DIRECTIONS FOR THIS TASK -
Extract the first line through the line containing "CP = np.array([0, 0, CAMZ]);" from the listing below, exactly as written.

RAW DATA -
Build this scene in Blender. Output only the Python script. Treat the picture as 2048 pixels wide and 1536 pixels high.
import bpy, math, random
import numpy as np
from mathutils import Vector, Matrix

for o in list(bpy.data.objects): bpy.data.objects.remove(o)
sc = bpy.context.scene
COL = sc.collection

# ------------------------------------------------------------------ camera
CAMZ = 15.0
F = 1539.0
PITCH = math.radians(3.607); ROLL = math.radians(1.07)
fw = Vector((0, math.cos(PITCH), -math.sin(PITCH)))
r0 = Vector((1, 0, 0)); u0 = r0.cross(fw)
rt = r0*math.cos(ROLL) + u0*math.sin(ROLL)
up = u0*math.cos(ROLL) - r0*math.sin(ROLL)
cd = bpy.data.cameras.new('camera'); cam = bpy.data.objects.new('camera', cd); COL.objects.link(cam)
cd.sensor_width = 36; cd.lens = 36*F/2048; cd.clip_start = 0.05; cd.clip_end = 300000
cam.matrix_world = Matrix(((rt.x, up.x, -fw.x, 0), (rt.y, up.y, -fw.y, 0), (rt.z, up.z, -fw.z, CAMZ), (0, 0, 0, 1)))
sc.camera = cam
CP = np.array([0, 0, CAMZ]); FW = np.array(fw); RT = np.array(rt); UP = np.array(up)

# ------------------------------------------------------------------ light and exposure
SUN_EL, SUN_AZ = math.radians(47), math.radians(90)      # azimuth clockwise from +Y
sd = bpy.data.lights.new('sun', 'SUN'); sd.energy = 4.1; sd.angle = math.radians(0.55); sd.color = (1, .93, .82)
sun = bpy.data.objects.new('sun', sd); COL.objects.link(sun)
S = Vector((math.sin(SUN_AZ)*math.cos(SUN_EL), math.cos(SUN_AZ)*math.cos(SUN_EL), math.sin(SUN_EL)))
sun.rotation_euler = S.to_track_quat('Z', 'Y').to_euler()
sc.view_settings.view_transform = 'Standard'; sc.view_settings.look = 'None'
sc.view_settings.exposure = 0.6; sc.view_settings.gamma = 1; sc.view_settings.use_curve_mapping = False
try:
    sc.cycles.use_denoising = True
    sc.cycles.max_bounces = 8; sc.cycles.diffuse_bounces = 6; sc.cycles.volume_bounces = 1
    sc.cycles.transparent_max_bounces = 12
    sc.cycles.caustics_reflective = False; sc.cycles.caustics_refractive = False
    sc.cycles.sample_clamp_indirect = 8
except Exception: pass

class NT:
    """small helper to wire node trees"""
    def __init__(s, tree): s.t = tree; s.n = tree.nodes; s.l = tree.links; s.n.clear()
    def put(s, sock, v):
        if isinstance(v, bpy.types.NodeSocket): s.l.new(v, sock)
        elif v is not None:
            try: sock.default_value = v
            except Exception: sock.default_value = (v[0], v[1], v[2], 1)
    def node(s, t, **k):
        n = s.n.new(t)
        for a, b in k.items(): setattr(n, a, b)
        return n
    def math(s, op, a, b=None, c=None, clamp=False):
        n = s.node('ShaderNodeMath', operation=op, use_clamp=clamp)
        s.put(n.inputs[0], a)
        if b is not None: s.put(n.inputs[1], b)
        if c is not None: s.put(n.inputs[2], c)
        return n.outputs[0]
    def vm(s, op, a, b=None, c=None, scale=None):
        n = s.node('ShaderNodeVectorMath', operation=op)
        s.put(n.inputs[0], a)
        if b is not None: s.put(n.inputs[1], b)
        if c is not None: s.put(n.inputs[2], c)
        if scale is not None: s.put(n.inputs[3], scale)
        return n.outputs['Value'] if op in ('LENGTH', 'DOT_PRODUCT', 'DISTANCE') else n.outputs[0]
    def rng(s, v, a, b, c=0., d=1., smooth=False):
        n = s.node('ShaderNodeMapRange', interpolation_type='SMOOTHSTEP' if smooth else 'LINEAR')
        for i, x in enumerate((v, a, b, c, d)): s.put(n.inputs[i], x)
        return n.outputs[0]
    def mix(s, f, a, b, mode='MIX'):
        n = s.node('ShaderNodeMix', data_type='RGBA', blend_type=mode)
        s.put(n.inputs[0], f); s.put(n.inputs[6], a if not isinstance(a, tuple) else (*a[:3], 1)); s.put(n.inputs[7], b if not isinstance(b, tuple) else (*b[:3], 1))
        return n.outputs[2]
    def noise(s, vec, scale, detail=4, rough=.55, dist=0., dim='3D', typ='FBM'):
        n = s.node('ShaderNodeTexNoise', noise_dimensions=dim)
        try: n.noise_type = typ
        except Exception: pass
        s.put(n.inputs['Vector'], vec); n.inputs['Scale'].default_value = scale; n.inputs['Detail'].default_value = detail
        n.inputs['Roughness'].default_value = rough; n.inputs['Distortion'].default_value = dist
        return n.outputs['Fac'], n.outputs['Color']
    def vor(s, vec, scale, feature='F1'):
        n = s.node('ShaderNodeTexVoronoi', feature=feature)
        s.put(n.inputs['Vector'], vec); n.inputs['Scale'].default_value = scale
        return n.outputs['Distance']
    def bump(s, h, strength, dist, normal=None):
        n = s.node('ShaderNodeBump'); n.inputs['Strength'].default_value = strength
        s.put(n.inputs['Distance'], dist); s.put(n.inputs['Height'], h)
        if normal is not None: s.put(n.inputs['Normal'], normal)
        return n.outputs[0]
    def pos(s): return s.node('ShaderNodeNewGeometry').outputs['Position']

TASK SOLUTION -
Build this scene in Blender. Output only the Python script. Treat the picture as 2048 pixels wide and 1536 pixels high.
import bpy, math, random
import numpy as np
from mathutils import Vector, Matrix

for o in list(bpy.data.objects): bpy.data.objects.remove(o)
sc = bpy.context.scene
COL = sc.collection

# ------------------------------------------------------------------ camera
CAMZ = 15.0
F = 1539.0
PITCH = math.radians(3.607); ROLL = math.radians(1.07)
fw = Vector((0, math.cos(PITCH), -math.sin(PITCH)))
r0 = Vector((1, 0, 0)); u0 = r0.cross(fw)
rt = r0*math.cos(ROLL) + u0*math.sin(ROLL)
up = u0*math.cos(ROLL) - r0*math.sin(ROLL)
cd = bpy.data.cameras.new('camera'); cam = bpy.data.objects.new('camera', cd); COL.objects.link(cam)
cd.sensor_width = 36; cd.lens = 36*F/2048; cd.clip_start = 0.05; cd.clip_end = 300000
cam.matrix_world = Matrix(((rt.x, up.x, -fw.x, 0), (rt.y, up.y, -fw.y, 0), (rt.z, up.z, -fw.z, CAMZ), (0, 0, 0, 1)))
sc.camera = cam
CP = np.array([0, 0, CAMZ]); FW = np.array(fw); RT = np.array(rt); UP = np.array(up)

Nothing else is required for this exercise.